Saturday, May 24, 2008

Korea House

Fat City gets a lot of laughs. The hubris of the 1960-70's Jefferson Parish council of believing it would become the new French Quarter beget a largely unpopulated derelict space in the 90s. However if one really thinks about it, there are some great spots down there to eat. Drago's of course, but not too far from Drago's is a spot that captured my heart: Korea House.

I did go to Doson's for lunch but my that only increased my desire for ethnic food. However at dinner the heat of ethnic food drew me like a moth to a flame. While walking the hounds, Asparagus and Penelope, we ran into Lady's boss who promised us Korea House was not to be missed. But she warned us, "the inside is nothing great."

I have a theory, well a lot of them, but this one is this: a certain amount of hodge-podge, accumulation of crap is indicative of a good meal. Beach side restaurant/shacks in the Caribbean always have a certain level of flotsam and jetsam which gives the place authenticity and character. Korea House has character, and of that a lot.

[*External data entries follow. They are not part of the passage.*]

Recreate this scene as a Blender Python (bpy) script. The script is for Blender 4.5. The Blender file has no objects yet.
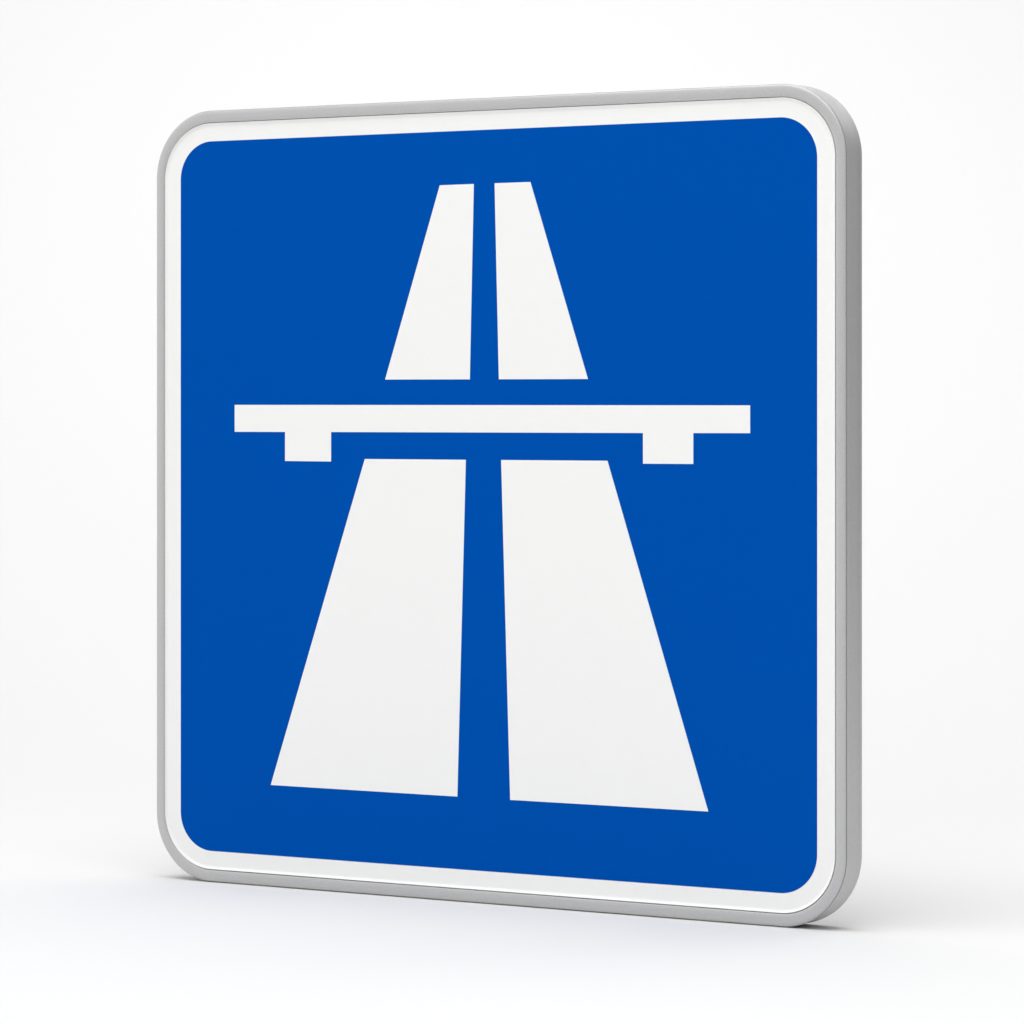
import bpy, bmesh, math
from mathutils import Vector, Matrix

S = bpy.context.scene
COL = S.collection
MM = 0.001
YAW = math.atan2(.508, .861)          # the camera looks 30.5 degrees across the sign face
SIGN_Z = 0.4242                       # height of the sign's centre above the floor

# ------------------------------------------------------------------ camera
cd = bpy.data.cameras.new('camera')
cd.sensor_width = 36.0
cd.lens = 3772.0 / 1024.0 * 36.0
cd.shift_y = -(512 - 399) / 1024.0    # rise-and-fall lens: verticals stay vertical
cd.clip_start = 0.1
cd.clip_end = 200
cam = bpy.data.objects.new('camera', cd)
COL.objects.link(cam)
cam.location = (2.0429, -3.4027, 0.4242 + 0.10675)
cam.rotation_euler = (math.radians(90), 0, YAW)
S.camera = cam

# ------------------------------------------------------------------ world (white studio surround, graded left to right)
w = bpy.data.worlds.new('World')
S.world = w
w.use_nodes = True
WORLD_L, WORLD_R = 1.17, .02
bg = w.node_tree.nodes['Background']
bg.inputs['Color'].default_value = (1, 1, 1, 1)
nt = w.node_tree
tc_ = nt.nodes.new('ShaderNodeTexCoord')
dt_ = nt.nodes.new('ShaderNodeVectorMath')
dt_.operation = 'DOT_PRODUCT'
dt_.inputs[1].default_value = (math.cos(-.1), math.sin(-.1), 0)   # surround dimmed on the right, added to keep the frame's side dark
mr_ = nt.nodes.new('ShaderNodeMapRange')
mr_.inputs['From Min'].default_value = -1
mr_.inputs['From Max'].default_value = 1
mr_.inputs['To Min'].default_value = WORLD_L
mr_.inputs['To Max'].default_value = WORLD_R
nt.links.new(tc_.outputs['Generated'], dt_.inputs[0])
nt.links.new(dt_.outputs['Value'], mr_.inputs['Value'])
nt.links.new(mr_.outputs['Result'], bg.inputs['Strength'])

def area(name, loc, target, sx, sy, power, color=(1, 1, 1)):
    l = bpy.data.lights.new(name, 'AREA')
    l.shape = 'RECTANGLE'
    l.size = sx
    l.size_y = sy
    l.energy = power
    l.color = color
    o = bpy.data.objects.new(name, l)
    COL.objects.link(o)
    o.location = loc
    d = Vector(target) - Vector(loc)
    o.rotation_euler = d.to_track_quat('-Z', 'Y').to_euler()
    return o

CY, SY = math.cos(YAW), math.sin(YAW)
def cw(right, away, up):
    """metres right of / away from the camera axis, measured from the sign, turned into world axes"""
    return (right * CY - away * SY, right * SY + away * CY, up)

area('key_softbox', cw(-1.1, -3.7, 3.7), (0, 0, .5), 3.6, 3.2, 36)
area('front_overhead_softbox', cw(-.2, -1.1, 4.3), cw(0, -.6, 0), 3.2, 2.4, 76)
area('overhead_softbox', cw(0.1, .3, 4.8), (0, 0, 0), 5, 5, 150)
area('rear_side_softbox', cw(3.0, 2.0, 3.2), cw(.8, .3, 0), 2.5, 2.5, 11)
area('backdrop_light', cw(0, 2.4, 3.4), cw(0, 5.5, 2.0), 5.0, 1.0, 62)
area('backdrop_wash', cw(0, -.5, 4.8), cw(0, 5.3, 2.6), 6, 1.5, 42)
area('edge_strip', cw(2.1, -3.6, 1.4), (0, 0, .45), .35, 3.0, 14)

S.view_settings.view_transform = 'Standard'
S.view_settings.look = 'None'
S.view_settings.exposure = 0
S.view_settings.gamma = 1
S.view_settings.use_curve_mapping = False
S.render.engine = 'CYCLES'
S.cycles.max_bounces = 12
S.cycles.diffuse_bounces = 8

# ------------------------------------------------------------------ materials
def mat(name, color, rough=.5, metal=0., spec=.5, grain=0., grain_scale=900, bump=0., bump_scale=900, var2=0.):
    m = bpy.data.materials.new(name)
    m.use_nodes = True
    nt = m.node_tree
    b = nt.nodes['Principled BSDF']
    b.inputs['Base Color'].default_value = (*color, 1)
    b.inputs['Roughness'].default_value = rough
    b.inputs['Metallic'].default_value = metal
    b.inputs['Specular IOR Level'].default_value = spec
    tc = nt.nodes.new('ShaderNodeTexCoord')
    def noise(scale, detail=3):
        n = nt.nodes.new('ShaderNodeTexNoise')
        n.inputs['Scale'].default_value = scale
        n.inputs['Detail'].default_value = detail
        nt.links.new(tc.outputs['Object'], n.inputs['Vector'])
        return n
    if grain:
        n = noise(grain_scale)
        mr = nt.nodes.new('ShaderNodeMapRange')
        mr.inputs['From Min'].default_value = .25
        mr.inputs['From Max'].default_value = .75
        mr.inputs['To Min'].default_value = 1 - grain
        mr.inputs['To Max'].default_value = 1 + grain
        nt.links.new(n.outputs['Fac'], mr.inputs['Value'])
        vm = nt.nodes.new('ShaderNodeVectorMath')
        vm.operation = 'SCALE'
        vm.inputs[0].default_value = color
        nt.links.new(mr.outputs['Result'], vm.inputs['Scale'])
        nt.links.new(vm.outputs[0], b.inputs['Base Color'])
    if bump:
        n = noise(bump_scale, 2)
        bp = nt.nodes.new('ShaderNodeBump')
        bp.inputs['Strength'].default_value = bump
        bp.inputs['Distance'].default_value = .0004
        nt.links.new(n.outputs['Fac'], bp.inputs['Height'])
        nt.links.new(bp.outputs['Normal'], b.inputs['Normal'])
    return m

M_FRAME = mat('satin_aluminium', (.53, .53, .53), 0.42, .55, .4, grain=.07, grain_scale=600, bump=.25, bump_scale=800)
M_BACK = mat('galvanised_back', (.42, .43, .44), .5, .7, .5, grain=.10, grain_scale=60)
M_WHITE = mat('white_film', (.885, .885, .873), .5, 0, .06, grain=.006, grain_scale=350)
M_BLUE = mat('blue_film', (.0002, .077, .405), .5, 0, .0, grain=.02, grain_scale=350)
M_SWEEP = mat('white_paper_sweep', (.64, .64, .639), .9, 0, .0, grain=.004, grain_scale=140)

# ------------------------------------------------------------------ helpers
def link(name, bm, m, parent=None, smooth=False):
    bmesh.ops.recalc_face_normals(bm, faces=bm.faces)
    me = bpy.data.meshes.new(name)
    bm.to_mesh(me)
    bm.free()
    me.materials.append(m)
    if smooth:
        for p in me.polygons:
            p.use_smooth = True
        me.set_sharp_from_angle(angle=math.radians(32))
    o = bpy.data.objects.new(name, me)
    COL.objects.link(o)
    if parent:
        o.parent = parent
    return o

def rrect(half, r, n=28, hz=None):
    """rounded square outline, counter-clockwise, in millimetres"""
    pts = []
    for k, (sx, sz) in enumerate(((1, 1), (-1, 1), (-1, -1), (1, -1))):
        for i in range(n + 1):
            a = math.pi / 2 * (k + i / n)
            pts.append((sx * (half - r) + r * math.cos(a), sz * ((hz or half) - r) + r * math.sin(a)))
    return pts

def prism(pts, y0, y1, edge=0.0):
    """solid sheet between the depths y0 (front) and y1 (back), in millimetres"""
    bm = bmesh.new()
    f = [bm.verts.new((x * MM, y0 * MM, z * MM)) for x, z in pts]
    b = [bm.verts.new((x * MM, y1 * MM, z * MM)) for x, z in pts]
    bm.faces.new(f)
    bm.faces.new(list(reversed(b)))
    n = len(pts)
    for i in range(n):
        j = (i + 1) % n
        bm.faces.new((f[i], b[i], b[j], f[j]))
    return bm

def arc(cx, cy, r, a0, a1, n=7):
    return [(cx + r * math.cos(math.radians(a0 + (a1 - a0) * i / n)),
             cy + r * math.sin(math.radians(a0 + (a1 - a0) * i / n))) for i in range(n + 1)]

# ------------------------------------------------------------------ backdrop: floor sweeping up into a wall
def build_backdrop():
    prof = [(-9, 0), (-4, 0), (-1, 0), (.4, 0), (1.0, 0)]
    R, A = 4.5, 1.2
    for i in range(1, 49):
        a = math.pi / 2 * i / 48
        prof.append((A + R * math.sin(a) - 0, R - R * math.cos(a)))
    prof += [(A + R, 6), (A + R, 8)]
    bm = bmesh.new()
    rows = []
    for away, up in prof:
        rows.append([bm.verts.new(cw(x, away, up)) for x in (-3.4, -1.7, 0, 1.7, 3.4)])
    for a, b in zip(rows, rows[1:]):
        for i in range(4):
            bm.faces.new((a[i], a[i + 1], b[i + 1], b[i]))
    o = link('backdrop', bm, M_SWEEP, smooth=True)
    o['kind'] = 'structure'
    return o
build_backdrop()

# ------------------------------------------------------------------ the sign
def build_sign():
    root = bpy.data.objects.new('road_sign', None)
    COL.objects.link(root)
    root.location = (0, 0, 0)
    root['label'] = 'square blue motorway road sign with white bridge and carriageway symbol in a grey metal frame'
    root['category'] = 'road sign'

    def part(name, bm, m, parent, smooth=False):
        o = link(name, bm, m, parent, smooth)
        if parent is root:
            o.location = (0, 0, SIGN_Z)
        return o

    HALF, HALF_Z, RAD = 422.4, 423.7, 73.5
    # cross-section of the frame: (offset outwards from the rim, depth; negative depth is towards the viewer)
    prof = [(-12.0, 3.0), (-12.0, -.3)]
    prof += [(-11.9, -.8), (-11.4, -1.3), (-10.5, -1.65)]                      # inner edge
    prof += [(-9.0, -1.85), (-7.4, -1.9), (-5.4, -1.82)]                       # lip, a little convex
    prof += [(-3.6, -1.62), (-2.3, -1.35), (-1.3, -1.0), (-.8, -.7)]           # soft front rounding, ending in a crease
    prof += [(-.85, 1.1), (-.45, 1.1), (-.4, .3), (0, .5)]                     # narrow seam between the front lip and the side
    prof += [(0, 12), (0, 20), (.05, 27.5)]                                    # side
    prof += [(.25, 28.4), (.45, 29.2), (.5, 30.0), (.5, 32.4), (.4, 33.9), (-.4, 34.5), (-2, 34.8)]  # rear bead
    prof += [(-14, 34.8), (-15.5, 33.5), (-15.5, 20), (-15.5, 3.0)]
    bm = bmesh.new()
    n = 40
    rings = []
    for o_, y in prof:
        rings.append([bm.verts.new((x * MM, y * MM, z * MM)) for x, z in rrect(HALF + o_, RAD + o_, n, HALF_Z + (o_ if o_ > -7 else o_ * 1.1))])
    K = len(rings)
    for k in range(K):
        a, b = rings[k], rings[(k + 1) % K]
        for i in range(len(a)):
            j = (i + 1) % len(a)
            bm.faces.new((a[i], a[j], b[j], b[i]))
    fr = part('frame', bm, M_FRAME, root, True)
    fr['label'] = 'satin grey aluminium frame with rounded corners'

    # white face sheet, its front at depth 0
    # its rim turned up against the frame
    bm = bmesh.new()
    pr = [(-19.0, 0.0), (-16.6, -.05), (-15.4, -.1), (-14.6, -.4), (-13.4, -1.3), (-12.7, -1.5), (-12.5, -.2), (-12.5, 2.2)]
    rr = [[bm.verts.new((x * MM, y * MM, z * MM)) for x, z in rrect(HALF + o_, RAD + o_, n, HALF_Z + (o_ if o_ > -7 else o_ * 1.1))] for o_, y in pr]
    bm.faces.new(rr[0])
    bm.faces.new(list(reversed(rr[-1])))
    for a, b in zip(rr, rr[1:]):
        for i in range(len(a)):
            j = (i + 1) % len(a)
            bm.faces.new((a[i], a[j], b[j], b[i]))
    plate = part('face_plate', bm, M_WHITE, root, True)
    plate['label'] = 'white reflective face sheet showing as the border'
    # rear closing panel, seen only from behind
    back = part('back_panel', prism(rrect(406.5, 54.5), 27.0, 29.0), M_BACK, root)
    back['label'] = 'plain grey metal rear panel'

    # blue field and the white symbol are thin film laid on the sheet
    blue = part('blue_field', prism(rrect(389.5, 41.5, hz=389.9), -0.15, 0.3), M_BLUE, plate)

    def film(name, pts):
        pts = [(x, z + 106.75) for x, z in pts]
        return part(name, prism(pts, -0.3, 0.1), M_WHITE, plate)
    film('bridge_symbol', [(-317.1, -6.4), (314.6, -6.4), (314.6, -34.5), (249.8, -34.7), (249.8, -66.2), (191.5, -66.4),
                           (191.5, -34.9), (-191.0, -35.6), (-191.0, -67.4), (-250.7, -67.3), (-250.7, -35.8), (-317.1, -35.9)])
    film('carriageway_symbol', [(-53.4, 226.4), (-11.3, 226.6), (-16.2, 20.7), (-122.0, 20.8)])
    film('carriageway_symbol', [(14.2, 226.6), (57.7, 226.7), (126.7, 20.7), (19.4, 20.7)])
    film('carriageway_symbol', [(-147.8, -64.3), (-21.1, -64.1), (-31.6, -420.0), (-269.5, -420.1)])
    film('carriageway_symbol', [(22.2, -64.0), (149.8, -63.7), (267.0, -419.2), (33.2, -420.0)])
    return root
build_sign()
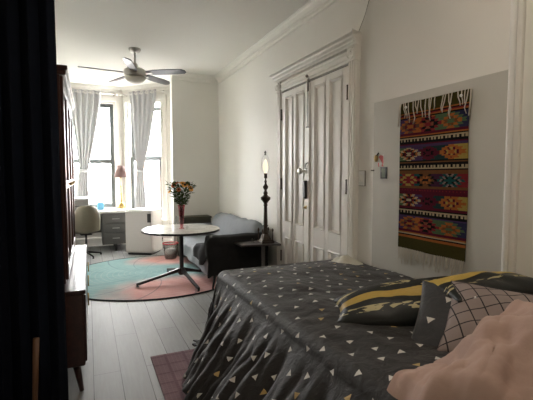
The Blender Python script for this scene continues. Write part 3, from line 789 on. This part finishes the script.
# ------------------------------------------------------------------ sofa
SF = thing('sofa', 'grey-blue covered sofa with rounded back along the right wall', 'sofa', (1.8, 5.9, 0))
FY0, FY1, FX0, FX1 = 4.86, 6.88, 1.40, 2.20
def cloth_box(name, f, mat, nu=40, nv=30, solid=0, parent=SF): return MB().grid(nu, nv, f).build(name, mat, parent, smooth=True, solid=solid)
def wr(x, y, z, a=.012): return a*fbm(x*5, y*5, z*5, 3)
def back(u, v):          # profile over the backrest, swept along y
    y = FY0+.05+(FY1-FY0-.08)*u
    end = min(1, u*9, (1-u)*9); end = math.sqrt(max(0, 1-(1-end)**2))
    prof = [(1.90, .40), (1.93, .55), (1.97, .70), (2.03, .79), (2.10, .82), (2.17, .79), (2.20, .70), (2.21, .45), (2.21, .20)]
    k = v*(len(prof)-1); i = min(int(k), len(prof)-2); f_ = k-i
    x = prof[i][0]*(1-f_)+prof[i+1][0]*f_; z = prof[i][1]*(1-f_)+prof[i+1][1]*f_
    z = .2+(z-.2)*(.80+.20*end)+.012*sin(u*12)*(.3+v*(1-v)); return (x+wr(x, y, z)*.8, y, z+wr(y, x, z)*1.2)
cloth_box('backrest', back, sofa_m, 70, 40, .02)
def seat(u, v):
    y = FY0+.1+(FY1-FY0-.2)*u
    prof = [(1.98, .41), (1.75, .43), (1.50, .44), (1.42, .42), (1.385, .36), (1.39, .26), (1.40, .15)]
    k = v*(len(prof)-1); i = min(int(k), len(prof)-2); f_ = k-i
    x = prof[i][0]*(1-f_)+prof[i+1][0]*f_; z = prof[i][1]*(1-f_)+prof[i+1][1]*f_
    return (x+.014*sin(y*9+z*12)*v*v+wr(x, y, z), y, z+wr(y, x, z, .015))
cloth_box('seat', seat, sofa_m, 70, 40, .02)
MB().box(1.42, 2.18, FY0+.05, FY1-.05, .16, .36).build('sofa_base', sofa_m, SF, bevel=.02)
for y0, y1 in ((FY0, FY0+.16), (FY1-.16, FY1)):
    MB().box(1.40, 2.19, y0, y1, .16, .62).build('armrest', sofa_m, SF, bevel=.06, seg=5)
for x, dx in ((1.46, -.05), (2.08, .04)):
    for y, dy in ((FY0+.05, -.07), (FY1-.12, .06)): MB().tube([(x, y, .19), (x+dx, y+dy, .012)], [.016, .011], 12).build('leg', iron_m, SF, smooth=True)
# black throw over the near arm and end
def throw(u, v):
    x = 1.30+.86*u
    prof = [(5.55, .475), (5.30, .49), (5.10, .56), (5.03, .655), (4.94, .67), (4.86, .655), (4.825, .58), (4.815, .42), (4.81, .28), (4.80, .19)]
    k = v*(len(prof)-1); i = min(int(k), len(prof)-2); f_ = k-i
    y = prof[i][0]*(1-f_)+prof[i+1][0]*f_; z = prof[i][1]*(1-f_)+prof[i+1][1]*f_
    hang = max(0, 1.385-x)
    if hang > 0:
        f2 = hang/.085; x = 1.385-.03*min(1, f2*3)-.02*sin(y*16); z -= f2*(.16+.14*max(0, sin(v*5.5))); y -= .01
    z = max(z, .17)
    if u > .7: z += 0
    return (x+wr(x, y, z, .014), y-abs(wr(y, x, z, .02))-.012*(1+sin(x*22+z*4))*(v > .7), z+wr(z, y, x, .01)+.008)
o = MB().grid(60, 60, throw).build('throw_blanket', throw_m, None, smooth=True, solid=-.01)
tag(o, 'black throw draped over the near arm of the grey sofa', 'blanket')

# box behind the sofa
o = thing('storage_box', 'dark olive box standing behind the far end of the sofa', 'box', (1.7, 7.07, 0))
om = plain('olive_board', (.07, .068, .045), .7)
MB().box(1.44, 2.0, 6.94, 7.2, .013, .69).build('box_body', om, o, bevel=.006); MB().box(1.43, 2.01, 6.93, 7.21, .69, .725).build('lid', om, o, bevel=.006)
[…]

Our waitress who is also probably the owner steered us into ordering the following: Dumplings, Spicy Beef Soup (#37), the Squid (#9), short ribs(#18), and the pork (#19). Damn was it good.

All the food arrived at once. The dumplings were dumplings but very good to nibble on while the center of the table brazier heated up. At the center of our table a hole was filled with charcoal. On top of the charcoal a grate was placed. On top of the grate, meat was placed. Any questions, please ask the nearest Cave Man.

The soup had an huge beef broth which carried the flavors of tomato, spice, egg, scallions to a well-rounded finish. And enormous that portion. The squid, although a bit chewy, brought the spiciness we craved. But the real star of the evening was the beef short ribs and the pork.

The short ribs are sliced super thin, to allow their tenderness to show through following such a short cooking time. You remove the meat from the bone, place it inside a piece of lettuce, top it with rice and your choice of the condiments. My favorite was the bean paste, radish, and kim-chi (a preservation technique for things like cabbage and other vegetables). Roll it up and enjoy. This technique is also the way to eat the pork. Both are good, both satisfy whatever culinary urge you have.

I realize advocating for Korea House is nothing new. I am not trying to be Walter Cronkite here. But GOD DAMN is it delicious. As far as ethnic food goes, it blew me away. I suspect it will have the same effect on you.